Friday, June 5, 2015

Paint, Steel, Porcelain at Brick & Mortar Gallery

Published in the Weekly Volcano, June 4, 2015

"Lafawnda’s Cancan” oil and copper on canvas by Laura Hanan. Photo courtesy the artist
It makes my heart happy to see that Laura Hanan has re-opened Brick & Mortar Gallery. The once funky little gallery on Pacific at 9th street is now elegant and welcoming and in business again after a hiatus of six years with a selection of Hanan’s paintings plus porcelain wall reliefs by Steve Portteus and steel sculptures by Josh Lippencott.

Both Lippencott and Portteus are showing work that is gift-shoppy and appealing to popular taste but finely crafted and, particularly in the work of Portteus, original in concept. By way of contrast, there is absolutely nothing gift-shoppy in Hanan’s paintings. They pure, bold and unpretentious. They are abstract oil paintings on canvas based on an image of a workbench, a photo of which is projected onto the wall of the gallery.

My new paintings were inspired by minimal marks left in construction environments such as the stains and scars on a carpenter’s workbench and the paint-splatter left on sidewalk public works barrels, Hanan said. The intrinsic beauty in these random marks, textures, contrast, and earth/mineral tones motivated creations of strange, otherworldly landscapes and creatures.”

Many of her paintings have one or two circular discs made from copper and glued to the surface of the canvas amidst loosely painted organic shapes applied in washes so thin as to soak in and show the weave of the canvas. In contrast to the Helen Frankenthaler-like washes of color are the hard circles and black shapes layered on with thick paint that looks like hot tar. The contrasts of these divergent forms and methods of paint application is bold and startling, yet the different shapes and surfaces blend together into a single whole. This is painting that is gritty, raw and accomplished.
The paintings look spontaneous and quickly done, but Hanan confirmed that some of them were re-worked extensively.

Viewers should be able to easily read landscape into her forms, and they may also see reflections of grease and oil and tar soaked into concrete or brick or the surface of the afore-mentioned work bench.

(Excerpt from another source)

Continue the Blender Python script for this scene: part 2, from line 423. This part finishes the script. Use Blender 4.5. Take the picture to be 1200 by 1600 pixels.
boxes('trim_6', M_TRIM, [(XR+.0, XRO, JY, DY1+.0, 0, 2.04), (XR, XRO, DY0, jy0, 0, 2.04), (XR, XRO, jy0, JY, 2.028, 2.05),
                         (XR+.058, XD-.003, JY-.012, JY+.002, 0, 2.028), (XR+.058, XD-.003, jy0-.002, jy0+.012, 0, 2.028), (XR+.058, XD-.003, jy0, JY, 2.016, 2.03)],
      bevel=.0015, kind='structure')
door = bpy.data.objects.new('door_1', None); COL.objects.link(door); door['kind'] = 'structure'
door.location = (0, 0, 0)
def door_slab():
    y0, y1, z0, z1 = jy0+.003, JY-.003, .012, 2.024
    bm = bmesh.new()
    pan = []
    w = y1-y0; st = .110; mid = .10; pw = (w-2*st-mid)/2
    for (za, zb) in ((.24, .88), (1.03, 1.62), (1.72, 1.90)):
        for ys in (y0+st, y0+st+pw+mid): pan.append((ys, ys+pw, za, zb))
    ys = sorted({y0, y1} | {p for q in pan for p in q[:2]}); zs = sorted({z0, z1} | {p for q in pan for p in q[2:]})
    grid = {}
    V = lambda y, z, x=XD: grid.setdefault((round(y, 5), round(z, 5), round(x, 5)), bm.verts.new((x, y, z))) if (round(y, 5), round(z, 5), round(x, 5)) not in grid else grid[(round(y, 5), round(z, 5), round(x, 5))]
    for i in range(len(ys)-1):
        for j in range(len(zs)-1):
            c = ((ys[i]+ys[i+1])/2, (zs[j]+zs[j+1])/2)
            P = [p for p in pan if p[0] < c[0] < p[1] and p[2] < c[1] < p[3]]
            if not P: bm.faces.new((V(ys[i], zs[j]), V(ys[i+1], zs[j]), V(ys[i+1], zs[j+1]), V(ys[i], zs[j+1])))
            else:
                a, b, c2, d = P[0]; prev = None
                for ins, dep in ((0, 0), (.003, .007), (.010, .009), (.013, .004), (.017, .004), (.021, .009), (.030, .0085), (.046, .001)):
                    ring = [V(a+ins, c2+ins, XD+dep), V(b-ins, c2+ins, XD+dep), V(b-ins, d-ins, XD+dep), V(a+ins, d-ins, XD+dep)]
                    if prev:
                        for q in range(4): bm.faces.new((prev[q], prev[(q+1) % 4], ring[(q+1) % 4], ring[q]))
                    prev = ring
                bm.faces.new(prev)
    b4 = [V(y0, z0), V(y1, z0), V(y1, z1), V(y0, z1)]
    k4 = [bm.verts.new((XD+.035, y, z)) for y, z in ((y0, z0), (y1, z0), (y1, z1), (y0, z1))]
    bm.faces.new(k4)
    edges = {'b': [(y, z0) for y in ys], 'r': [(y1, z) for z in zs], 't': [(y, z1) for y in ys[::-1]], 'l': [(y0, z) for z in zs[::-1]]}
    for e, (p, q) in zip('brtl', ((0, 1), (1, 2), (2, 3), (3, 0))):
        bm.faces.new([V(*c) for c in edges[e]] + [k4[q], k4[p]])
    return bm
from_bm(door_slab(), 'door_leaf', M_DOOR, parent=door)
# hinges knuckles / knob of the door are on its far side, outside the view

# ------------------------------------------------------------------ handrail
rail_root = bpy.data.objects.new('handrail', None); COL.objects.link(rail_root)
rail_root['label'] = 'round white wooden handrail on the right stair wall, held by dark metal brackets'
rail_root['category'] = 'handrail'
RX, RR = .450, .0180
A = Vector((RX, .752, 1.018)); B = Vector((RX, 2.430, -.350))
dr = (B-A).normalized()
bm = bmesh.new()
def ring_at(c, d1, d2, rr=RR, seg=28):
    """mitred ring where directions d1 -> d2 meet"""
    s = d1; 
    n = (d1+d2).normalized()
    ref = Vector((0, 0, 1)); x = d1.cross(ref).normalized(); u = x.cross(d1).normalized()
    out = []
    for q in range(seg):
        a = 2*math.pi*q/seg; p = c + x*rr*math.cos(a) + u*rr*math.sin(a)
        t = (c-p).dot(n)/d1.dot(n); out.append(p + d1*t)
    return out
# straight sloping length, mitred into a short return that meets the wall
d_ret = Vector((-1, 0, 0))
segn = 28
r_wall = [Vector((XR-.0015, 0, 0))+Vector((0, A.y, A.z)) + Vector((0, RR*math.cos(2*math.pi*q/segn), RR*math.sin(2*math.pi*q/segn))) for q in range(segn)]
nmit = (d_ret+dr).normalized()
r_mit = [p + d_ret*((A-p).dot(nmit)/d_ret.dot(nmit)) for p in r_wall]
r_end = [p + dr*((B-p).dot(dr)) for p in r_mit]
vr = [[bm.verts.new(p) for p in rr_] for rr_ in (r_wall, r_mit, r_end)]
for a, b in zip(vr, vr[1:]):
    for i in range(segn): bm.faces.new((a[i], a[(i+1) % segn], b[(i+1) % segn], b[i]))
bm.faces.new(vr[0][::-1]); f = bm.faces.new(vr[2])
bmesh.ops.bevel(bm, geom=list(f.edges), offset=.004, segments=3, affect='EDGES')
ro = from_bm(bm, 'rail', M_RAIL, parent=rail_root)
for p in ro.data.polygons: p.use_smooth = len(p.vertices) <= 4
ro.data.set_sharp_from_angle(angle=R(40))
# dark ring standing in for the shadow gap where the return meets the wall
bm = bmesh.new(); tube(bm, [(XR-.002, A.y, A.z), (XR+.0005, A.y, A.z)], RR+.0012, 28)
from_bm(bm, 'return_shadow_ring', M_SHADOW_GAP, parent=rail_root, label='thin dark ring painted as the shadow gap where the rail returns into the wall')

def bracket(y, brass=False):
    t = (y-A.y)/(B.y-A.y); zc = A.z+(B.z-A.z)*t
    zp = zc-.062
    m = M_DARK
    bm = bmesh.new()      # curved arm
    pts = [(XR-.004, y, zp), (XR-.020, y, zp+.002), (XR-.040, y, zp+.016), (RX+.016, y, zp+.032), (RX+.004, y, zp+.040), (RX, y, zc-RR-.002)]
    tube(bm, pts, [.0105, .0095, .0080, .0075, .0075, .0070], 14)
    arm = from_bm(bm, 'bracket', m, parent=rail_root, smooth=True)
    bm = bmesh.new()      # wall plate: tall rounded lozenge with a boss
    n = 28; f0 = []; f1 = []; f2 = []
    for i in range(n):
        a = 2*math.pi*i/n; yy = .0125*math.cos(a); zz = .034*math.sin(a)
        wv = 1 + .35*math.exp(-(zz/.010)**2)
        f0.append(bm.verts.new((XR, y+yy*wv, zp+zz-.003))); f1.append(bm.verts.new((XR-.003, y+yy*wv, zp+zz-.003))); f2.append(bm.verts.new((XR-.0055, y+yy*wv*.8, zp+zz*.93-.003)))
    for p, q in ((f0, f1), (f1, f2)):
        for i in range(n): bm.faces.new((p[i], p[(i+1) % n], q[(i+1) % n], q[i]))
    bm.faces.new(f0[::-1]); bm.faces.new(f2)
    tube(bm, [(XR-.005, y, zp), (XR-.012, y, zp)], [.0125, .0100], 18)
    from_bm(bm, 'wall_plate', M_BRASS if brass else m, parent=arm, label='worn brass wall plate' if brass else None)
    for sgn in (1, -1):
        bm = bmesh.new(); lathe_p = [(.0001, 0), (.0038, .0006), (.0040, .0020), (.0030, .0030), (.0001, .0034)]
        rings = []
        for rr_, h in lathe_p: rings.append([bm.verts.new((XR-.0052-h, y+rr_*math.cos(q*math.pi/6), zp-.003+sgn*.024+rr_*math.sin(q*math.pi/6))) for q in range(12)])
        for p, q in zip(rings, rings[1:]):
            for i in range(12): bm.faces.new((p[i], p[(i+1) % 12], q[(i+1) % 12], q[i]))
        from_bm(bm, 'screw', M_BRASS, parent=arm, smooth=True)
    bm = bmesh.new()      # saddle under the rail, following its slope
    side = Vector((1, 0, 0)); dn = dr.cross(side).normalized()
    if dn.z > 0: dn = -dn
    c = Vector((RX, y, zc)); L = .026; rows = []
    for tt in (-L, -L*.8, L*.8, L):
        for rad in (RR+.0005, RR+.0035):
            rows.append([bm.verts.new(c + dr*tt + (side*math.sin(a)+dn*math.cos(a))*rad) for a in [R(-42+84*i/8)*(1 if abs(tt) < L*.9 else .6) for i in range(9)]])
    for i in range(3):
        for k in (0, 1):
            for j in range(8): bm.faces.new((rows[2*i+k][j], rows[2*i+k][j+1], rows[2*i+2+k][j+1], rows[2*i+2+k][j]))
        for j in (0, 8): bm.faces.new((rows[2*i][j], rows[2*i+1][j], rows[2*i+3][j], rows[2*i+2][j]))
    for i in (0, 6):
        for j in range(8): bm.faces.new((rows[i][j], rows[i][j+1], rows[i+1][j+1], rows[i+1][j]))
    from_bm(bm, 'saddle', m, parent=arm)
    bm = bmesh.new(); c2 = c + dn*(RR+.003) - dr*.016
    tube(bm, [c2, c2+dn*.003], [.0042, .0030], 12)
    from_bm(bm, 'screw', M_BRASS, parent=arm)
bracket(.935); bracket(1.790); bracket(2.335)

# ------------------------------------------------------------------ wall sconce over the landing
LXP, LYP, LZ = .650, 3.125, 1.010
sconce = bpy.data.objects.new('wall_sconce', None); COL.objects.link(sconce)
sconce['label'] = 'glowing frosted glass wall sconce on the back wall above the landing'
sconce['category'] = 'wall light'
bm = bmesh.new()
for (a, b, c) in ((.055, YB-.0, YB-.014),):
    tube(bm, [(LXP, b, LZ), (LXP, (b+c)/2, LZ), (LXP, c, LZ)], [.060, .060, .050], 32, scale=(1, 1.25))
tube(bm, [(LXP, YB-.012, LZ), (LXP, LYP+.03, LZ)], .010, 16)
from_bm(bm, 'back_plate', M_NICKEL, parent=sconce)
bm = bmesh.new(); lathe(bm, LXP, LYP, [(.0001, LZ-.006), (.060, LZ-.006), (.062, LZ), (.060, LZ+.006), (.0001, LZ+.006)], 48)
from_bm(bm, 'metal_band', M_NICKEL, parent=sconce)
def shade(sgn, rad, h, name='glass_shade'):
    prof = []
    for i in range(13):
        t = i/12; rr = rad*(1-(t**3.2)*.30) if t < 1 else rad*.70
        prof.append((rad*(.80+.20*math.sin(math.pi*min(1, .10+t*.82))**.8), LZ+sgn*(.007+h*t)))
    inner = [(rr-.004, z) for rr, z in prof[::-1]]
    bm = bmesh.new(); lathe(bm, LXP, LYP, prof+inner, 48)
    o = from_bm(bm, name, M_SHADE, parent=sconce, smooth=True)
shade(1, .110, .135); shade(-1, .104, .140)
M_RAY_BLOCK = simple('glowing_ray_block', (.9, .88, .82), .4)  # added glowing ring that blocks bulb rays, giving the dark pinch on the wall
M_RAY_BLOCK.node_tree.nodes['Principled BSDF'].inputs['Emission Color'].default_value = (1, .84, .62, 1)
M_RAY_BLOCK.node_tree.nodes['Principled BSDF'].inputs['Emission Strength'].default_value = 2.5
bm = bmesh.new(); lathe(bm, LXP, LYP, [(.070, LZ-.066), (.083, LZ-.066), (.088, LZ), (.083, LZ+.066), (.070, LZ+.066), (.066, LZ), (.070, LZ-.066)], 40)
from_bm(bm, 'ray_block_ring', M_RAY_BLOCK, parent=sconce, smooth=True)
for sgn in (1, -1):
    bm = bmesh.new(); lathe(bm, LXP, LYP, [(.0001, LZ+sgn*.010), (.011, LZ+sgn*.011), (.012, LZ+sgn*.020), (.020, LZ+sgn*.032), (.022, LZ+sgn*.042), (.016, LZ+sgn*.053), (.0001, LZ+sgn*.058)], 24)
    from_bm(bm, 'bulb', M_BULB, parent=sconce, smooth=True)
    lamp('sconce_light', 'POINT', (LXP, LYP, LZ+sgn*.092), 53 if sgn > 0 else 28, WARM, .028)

I like all of her paintings, but if asked to pick a favorite it would be “Cryptonic Crusades,” which has a black shape in the center perched atop a white shape. It looks like a black bear on a floating chunk of ice, like a scene of melting ice in the arctic but with a stranded black bear instead of the expected polar bear.

Lippencott’s welded flower sculptures and cut-steel landscapes are technically well done but not original in thought or execution. His two standing steel sculptures are by far his best works in the show.

Portteus’s relief sculptures of landscapes and flowers are quite attractive. The most interesting aspect of his work is the use of little multi-colored balls of clay arranged into fields of color.

“Daisy” is a single flower with white petals and a yellow center on a field of blue, green and olive balls. It has a pop-art sensibility that is refreshing. His best works are “Tide Pool #1” and “High Tide.” The former is a tide pool created from clear epoxy at least an inch deep with star fish and flowers floating on the water and a crab clinging to the rocks. The latter is a field of large clay balls partially submerged in clear epoxy. It is the most abstract of his pieces. It is astonishingly beautiful.